Tous les jeudi, même heure, il commente l'actualité avec un recul et une culture qui font que - alors que ce cours est facultatif, commun à toutes les années, et ne fait pas l'objet de contrôles - l'amphi est toujours plein.

Une demi-heure environ après le début, alors que le professeur s'exprime avec sa voix un peu moqueuse, Alain Lancelot, directeur de l'institut, entre dans l'amphi, au premier rang, un papier à la main. Il interrompt  Grosser en s'écriant, "Alfred, ça vient d'être annoncé, le mur est tombé".

Après un blanc de quelques secondes, les premiers applaudissements fusent, quelques-uns se lèvent (pas moi), ont la larme à l'oeil (moi), l'enthousiasme est unanime. Pour obtenir une telle manifestation de joie en 1981, il aurait fallu que Mitterrand et Giscard fussent élus simultanément. Lancelot ressort, et tous les visages se concentrent sur Alfred Grosser, imperturbable, qui s'est arrêté de parler pour nous regarder.

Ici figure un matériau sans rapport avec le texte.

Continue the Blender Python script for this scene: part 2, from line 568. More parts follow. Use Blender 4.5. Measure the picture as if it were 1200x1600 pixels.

Pas ému, en apparence, le professeur  allemand, réfugié en France à 8 ans, en 1933, qui a consacré sa vie aux relations franco-allemandes, reprend la parole. "Je suis content de votre réaction", enchaîne-t-il, "mais je ne suis pas sûr qu'elle soit partagée". Il poursuit par un exposé des réticences probables de la France face à la réunification, citant Mauriac et son "j'aime tellement l'Allemagne que je préfère qu'il y en ait deux".  Après notre enthousiasme spontané, le professeur reprenait son analyse impeccable et éclairée.

*

Dix huit années après ce moment de joie collective , l'Europe ne nous propose plus qu'interdits et  ratiocinations, et je n'ai pas peur de dire que nous ferions mieux d'en rester là.